Non è il caso del Piemonte. Nel 2014 la Liguria - orfana della discarica di Scarpino, a corto di volumetrie nelle altre discariche, priva di inceneritori e di impianti di trattamento dell’organico, con una raccolta differenziata che viaggia su una media minimale del 33% - ha conferito al Piemonte 50 mila tonnellate di rifiuti indifferenziati. Quest’anno ne porterà 149 mila al prezzo di 110 euro a tonnellata, più il costo del trasporto: quasi 86 mila tonnellate sono già state trasferite nel primo semestre. Un fiume di denaro per i bilanci delle aziende piemontesi della filiera dei rifiuti. Da settembre anche per quello della Regione Piemonte, orientata ad applicare l’ecotassa - sulla falsariga della Lombardia - per la quota di pattume che finisce all’inceneritore del Gerbido: «Si può arrivare a 20 euro a tonnellata – calcola Roberto Ronco, funzionario dell’assessorato all’Ambiente -, soldi per investimenti in campo ambientale».
Ne sa qualcosa Giacomo Giampedrone, assessore all’Ambiente della giunta guidata da Giovanni Toti, costretto a pagare per smaltire i rifiuti liguri nel vicino Piemonte: parte finiscono al Gerbido, parte nelle discariche subalpine. «Per noi il Piemonte è l’interlocutore quasi unico, purtroppo sono soldi che togliamo ai nostri cittadini - spiega l’assessore -. Tra l’altro, esportiamo rifiuti indifferenziati: quindi di pessima qualità». Come se ne esce? «Dobbiamo partire praticamente da zero. La discarica di Scarpino, di vecchia concezione, non riaprirà a breve. L’obiettivo, entro il 2017, si articola in tre fasi: imporre ai Comuni sotto i 15 mila abitanti una raccolta differenziata spinta, al 65%; aprire un impianto di trattamento dell’organico in ogni provincia, così da abbattere del 50% la produzione; trovare un partner regionale per le eccedenze». Obiettivo non da poco, dato che un impianto di trattamento costa tra 5 e 8 milioni.

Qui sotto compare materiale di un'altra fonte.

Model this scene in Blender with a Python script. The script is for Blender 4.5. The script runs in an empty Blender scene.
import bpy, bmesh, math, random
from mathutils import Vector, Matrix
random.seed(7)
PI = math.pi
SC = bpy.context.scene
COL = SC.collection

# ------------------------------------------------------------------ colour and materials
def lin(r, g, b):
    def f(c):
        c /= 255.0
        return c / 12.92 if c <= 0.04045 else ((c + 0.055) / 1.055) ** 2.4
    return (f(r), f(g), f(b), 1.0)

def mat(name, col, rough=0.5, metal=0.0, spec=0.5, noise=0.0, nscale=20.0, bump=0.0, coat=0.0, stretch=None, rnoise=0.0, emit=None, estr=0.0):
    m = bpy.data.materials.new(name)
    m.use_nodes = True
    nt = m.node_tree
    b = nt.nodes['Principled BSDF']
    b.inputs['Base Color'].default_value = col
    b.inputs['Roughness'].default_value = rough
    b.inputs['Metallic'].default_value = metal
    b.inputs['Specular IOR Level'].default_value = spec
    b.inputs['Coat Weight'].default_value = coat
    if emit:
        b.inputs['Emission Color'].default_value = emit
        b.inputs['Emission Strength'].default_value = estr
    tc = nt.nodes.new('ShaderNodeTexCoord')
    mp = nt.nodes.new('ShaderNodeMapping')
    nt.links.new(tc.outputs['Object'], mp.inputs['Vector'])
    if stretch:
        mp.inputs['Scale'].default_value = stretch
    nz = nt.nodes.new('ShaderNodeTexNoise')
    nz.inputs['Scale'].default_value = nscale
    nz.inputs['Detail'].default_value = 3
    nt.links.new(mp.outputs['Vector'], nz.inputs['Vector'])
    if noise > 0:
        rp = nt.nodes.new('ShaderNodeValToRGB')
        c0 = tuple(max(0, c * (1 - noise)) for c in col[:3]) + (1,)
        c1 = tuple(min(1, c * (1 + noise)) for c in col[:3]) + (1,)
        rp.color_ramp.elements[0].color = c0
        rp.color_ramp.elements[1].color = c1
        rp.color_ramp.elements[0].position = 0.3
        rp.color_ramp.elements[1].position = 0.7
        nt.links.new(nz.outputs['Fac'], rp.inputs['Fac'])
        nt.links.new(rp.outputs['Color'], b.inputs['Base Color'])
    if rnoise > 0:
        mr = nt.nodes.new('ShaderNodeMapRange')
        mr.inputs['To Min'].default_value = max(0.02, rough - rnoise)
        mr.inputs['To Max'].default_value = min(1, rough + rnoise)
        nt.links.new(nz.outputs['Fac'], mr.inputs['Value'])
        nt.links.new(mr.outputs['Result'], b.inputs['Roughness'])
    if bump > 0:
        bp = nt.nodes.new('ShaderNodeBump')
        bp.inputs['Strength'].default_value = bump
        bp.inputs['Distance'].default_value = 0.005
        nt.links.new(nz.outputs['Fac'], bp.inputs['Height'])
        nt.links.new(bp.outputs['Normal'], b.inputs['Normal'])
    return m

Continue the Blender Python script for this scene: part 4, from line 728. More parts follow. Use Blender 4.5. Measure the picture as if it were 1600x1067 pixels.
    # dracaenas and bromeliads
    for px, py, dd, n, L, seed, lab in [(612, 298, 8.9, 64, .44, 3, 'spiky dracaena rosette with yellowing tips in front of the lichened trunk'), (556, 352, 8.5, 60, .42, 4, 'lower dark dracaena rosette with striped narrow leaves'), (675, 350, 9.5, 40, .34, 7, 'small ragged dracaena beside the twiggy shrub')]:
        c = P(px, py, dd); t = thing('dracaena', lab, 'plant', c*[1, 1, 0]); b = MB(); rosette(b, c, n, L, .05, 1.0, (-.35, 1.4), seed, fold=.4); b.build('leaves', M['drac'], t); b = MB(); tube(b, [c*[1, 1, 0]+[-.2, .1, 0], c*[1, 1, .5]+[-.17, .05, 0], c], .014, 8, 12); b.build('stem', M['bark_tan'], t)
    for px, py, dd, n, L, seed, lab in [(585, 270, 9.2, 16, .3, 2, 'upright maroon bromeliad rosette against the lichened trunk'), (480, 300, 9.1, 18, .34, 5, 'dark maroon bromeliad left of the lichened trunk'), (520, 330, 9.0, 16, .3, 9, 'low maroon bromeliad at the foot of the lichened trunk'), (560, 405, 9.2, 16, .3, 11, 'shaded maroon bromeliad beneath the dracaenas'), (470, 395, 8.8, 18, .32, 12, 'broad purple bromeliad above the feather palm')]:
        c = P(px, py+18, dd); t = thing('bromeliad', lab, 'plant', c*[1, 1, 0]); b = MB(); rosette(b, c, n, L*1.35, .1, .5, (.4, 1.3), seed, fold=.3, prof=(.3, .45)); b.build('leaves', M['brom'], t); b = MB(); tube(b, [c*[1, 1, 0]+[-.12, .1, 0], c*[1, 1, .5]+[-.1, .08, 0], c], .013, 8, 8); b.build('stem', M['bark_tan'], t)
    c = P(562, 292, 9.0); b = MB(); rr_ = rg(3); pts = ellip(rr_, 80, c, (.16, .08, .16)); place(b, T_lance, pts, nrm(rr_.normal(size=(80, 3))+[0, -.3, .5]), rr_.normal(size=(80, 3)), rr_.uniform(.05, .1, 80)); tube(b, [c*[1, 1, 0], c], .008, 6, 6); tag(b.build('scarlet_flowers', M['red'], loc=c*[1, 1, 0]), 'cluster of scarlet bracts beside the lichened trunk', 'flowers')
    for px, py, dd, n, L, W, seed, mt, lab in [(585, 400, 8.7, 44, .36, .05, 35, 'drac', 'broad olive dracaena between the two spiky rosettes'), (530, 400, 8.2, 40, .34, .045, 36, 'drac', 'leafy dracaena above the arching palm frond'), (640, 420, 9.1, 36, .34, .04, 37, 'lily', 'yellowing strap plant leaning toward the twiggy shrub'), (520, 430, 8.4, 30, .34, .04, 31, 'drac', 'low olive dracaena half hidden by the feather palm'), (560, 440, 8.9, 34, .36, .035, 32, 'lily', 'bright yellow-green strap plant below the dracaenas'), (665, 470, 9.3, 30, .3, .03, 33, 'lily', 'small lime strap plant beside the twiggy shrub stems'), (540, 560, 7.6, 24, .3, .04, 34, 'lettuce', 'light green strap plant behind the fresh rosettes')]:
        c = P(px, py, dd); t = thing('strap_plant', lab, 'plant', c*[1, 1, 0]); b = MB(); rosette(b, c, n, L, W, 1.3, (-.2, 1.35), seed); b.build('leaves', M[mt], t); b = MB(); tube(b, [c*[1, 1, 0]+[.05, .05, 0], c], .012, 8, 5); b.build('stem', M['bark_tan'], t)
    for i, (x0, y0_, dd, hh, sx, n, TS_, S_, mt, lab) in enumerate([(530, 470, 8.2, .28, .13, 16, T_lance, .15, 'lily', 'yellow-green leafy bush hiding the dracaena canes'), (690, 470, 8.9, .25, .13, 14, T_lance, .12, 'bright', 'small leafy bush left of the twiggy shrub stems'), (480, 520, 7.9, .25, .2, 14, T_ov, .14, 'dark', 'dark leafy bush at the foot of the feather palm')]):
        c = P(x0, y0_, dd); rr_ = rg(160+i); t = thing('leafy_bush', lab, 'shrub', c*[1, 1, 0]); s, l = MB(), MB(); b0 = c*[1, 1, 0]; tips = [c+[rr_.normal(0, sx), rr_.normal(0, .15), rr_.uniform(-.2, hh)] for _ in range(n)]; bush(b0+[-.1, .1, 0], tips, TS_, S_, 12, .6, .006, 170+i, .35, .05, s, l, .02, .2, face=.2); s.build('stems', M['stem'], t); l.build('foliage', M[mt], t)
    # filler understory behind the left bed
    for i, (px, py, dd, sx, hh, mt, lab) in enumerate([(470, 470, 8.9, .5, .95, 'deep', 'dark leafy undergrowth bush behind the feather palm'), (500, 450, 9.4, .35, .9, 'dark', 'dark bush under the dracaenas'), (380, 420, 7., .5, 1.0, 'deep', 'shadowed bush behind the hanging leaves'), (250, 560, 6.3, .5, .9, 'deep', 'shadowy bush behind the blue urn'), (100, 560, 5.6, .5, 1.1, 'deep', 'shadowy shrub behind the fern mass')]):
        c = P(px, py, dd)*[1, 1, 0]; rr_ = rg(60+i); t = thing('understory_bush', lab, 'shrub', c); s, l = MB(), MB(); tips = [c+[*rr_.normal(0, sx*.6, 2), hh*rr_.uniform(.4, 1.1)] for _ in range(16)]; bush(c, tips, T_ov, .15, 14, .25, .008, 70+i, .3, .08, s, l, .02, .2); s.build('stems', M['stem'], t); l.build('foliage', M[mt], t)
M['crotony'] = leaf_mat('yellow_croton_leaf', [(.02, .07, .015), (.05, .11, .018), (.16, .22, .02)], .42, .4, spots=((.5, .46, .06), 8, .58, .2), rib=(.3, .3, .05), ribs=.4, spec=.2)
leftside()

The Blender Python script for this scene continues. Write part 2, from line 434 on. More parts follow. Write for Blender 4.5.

La panoramica fornita da Legambiente - convinta che il problema, a livello nazionale, si risolva non con un’iniezione di inceneritori ma puntando sulla raccolta differenziata e su una rete capillare di impianti di trattamento dell’organico - allarga il perimetro del traffico del pattume. «Le difficoltà della Liguria e persino della Valle d’Aosta dimostrano che c’è un Sud anche al Nord – spiega Stefano Ciafani, vicepresidente nazionale di Legambiente -. Ma la Liguria non è un’eccezione. Roma, dove da due anni ha chiuso la discarica di Malagrotta e con una differenziata al 40%, smaltisce rifiuti indifferenziati in provincia di Forlì. Non solo. Ogni giorno dalla capitale partono 160 camion carichi di organico diretti agli impianti di digestione anaerobica di Este e Maniago, in provincia di Padova e Pordenone. La Campania, dal 2002 priva anche delle discariche di Tufino e di Parapoti, convoglia tutto quello che può nell’inceneritore di Acerra. Per il resto, si appoggia prevalentemente alle discariche della Puglia e, per l’organico differenziato, agli impianti di Salerno e del Nord Italia». Quanto alla Calabria, «quello che eccede rispetto alla capacità di smaltimento dell’inceneritore di Gioia Tauro prende la strada degli impianti di trattamento di Toscana e Campania».
Un business per le Regioni e per le aziende delle Regioni che ospitano i rifiuti altrui, ma anche per chi li trasporta. «Parliamo di un comparto che da anni campa su questi trasferimenti, con le luci e le ombre del caso – conclude Ciafani -. Ci sono tutte le condizioni per cui a molti convenga che le cose vadano avanti così».